“Yo hasta quinto o sexto grado fui a la escuela. Tenía mis amigos ahí y mas o menos era como cualquier otro chico. Pero entonces me empecé a dar cuenta que mi vida no era igual a la de los otros pibes. Ellos me decían: ‘a las seis tengo que estar en casa porque me espera mi mama’. Claro, tenían que hacer los deberes o algo así. En cambio yo no tenía que ir. En mi casa no había nadie. Mi hermana mas grande me cuidaba pero no se preocupaba mucho o no podía hacerlo. Entonces me empecé a juntar con otros chicos iguales a mi. Pibes que no tenían que volver a sus casas y se quedaban en la calle dando vueltas y vagueando. La calle es una aventura. En una esquina empezamos a cobrar peaje.

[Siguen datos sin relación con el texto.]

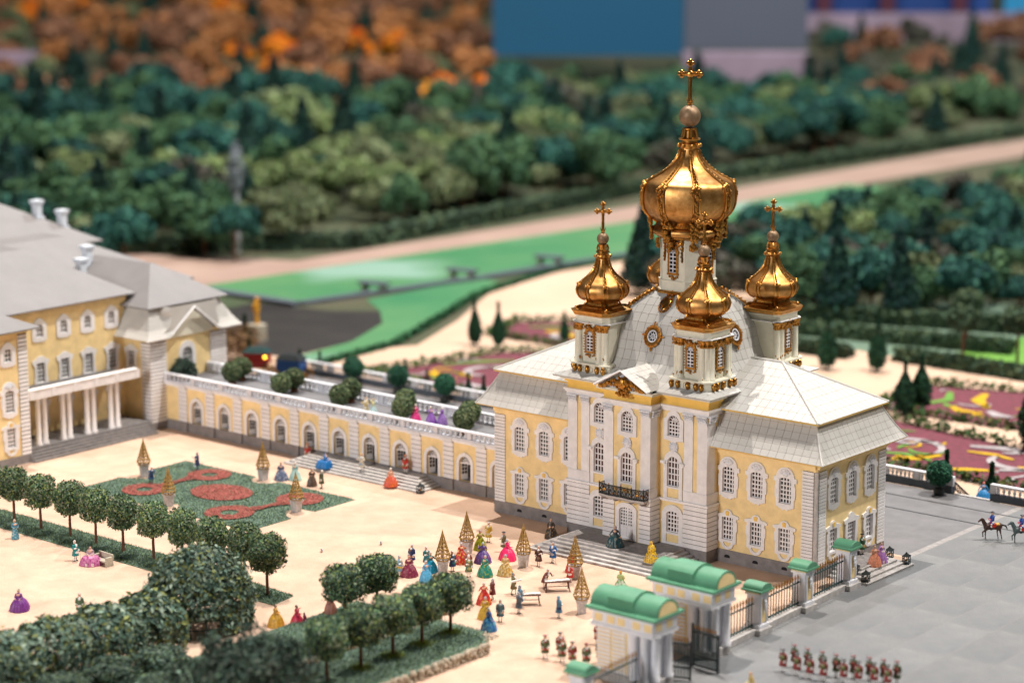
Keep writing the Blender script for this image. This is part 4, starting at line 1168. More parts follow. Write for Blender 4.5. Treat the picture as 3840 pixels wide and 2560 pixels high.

Mangueábamos a los que pasaban y, por ahí, si alguno se retobaba y no nos quería dar, con los pibes ya lo apretábamos mal. Yo a los chicos sanos, los que no hacían nada, los empecé a dejar de lado porque me parecían medios giles, panchos. Está todo bien con ello: mientras no anden con los cobanis, mientras no sean buchones, no pasa nada. En la calle teníamos hambre y no teníamos nada: pedíamos en un kiosco y antes de pagar salíamos corriendo. Al principio robaba sólo para comer, no por la plata. Después se hace una forma de vida eso de conseguir plata. Primero eran maldades chicas; íbamos a la cancha del barrio y nos afanábamos unos botines y los vendíamos. Como nos salió bien la primera vez, lo hicimos una segunda vez. Al tiempo empecé a probar drogas porque un hermano mío andaba por ahí metido. Varios amigos míos murieron en la calle. Uno estaba fumado y se cayó del tren. A otro lo mató la cana. Aunque el pibe se había entregado lo mató igual la cana porque le tenían carta blanca, lo tenían junado”. Cuando tenía 13 años le afané un monedero floreado a una vieja en la feria. No me olvido más. Era poca guita y estaba enrollada en el fondo del monedero. Después me arrepentí porque me di cuenta que la mujer iba a comprar comida. Ultimamente aprendí a sacarle los piojos a los piojosos y a los que tienen pocos dejarles que se rasquen”.-
El joven relata su historia de vida en una sórdida oficina estatal, donde un Defensor Oficial reconstruye las piezas de un complejo rompecabezas y decodificará los complejos entramados jurídicos que se harán cargo de esa vida.
Mientras el joven habla, se visualiza sobre la pared de la oficina pública, entre manchas de humedad y pintura corroída, un afiche con la imagen de dos niños de pantalones cortos sentados en la vereda de un barrio cualquiera. La frase que atraviesa esa imagen señala: “Ningún pibe nace chorro”.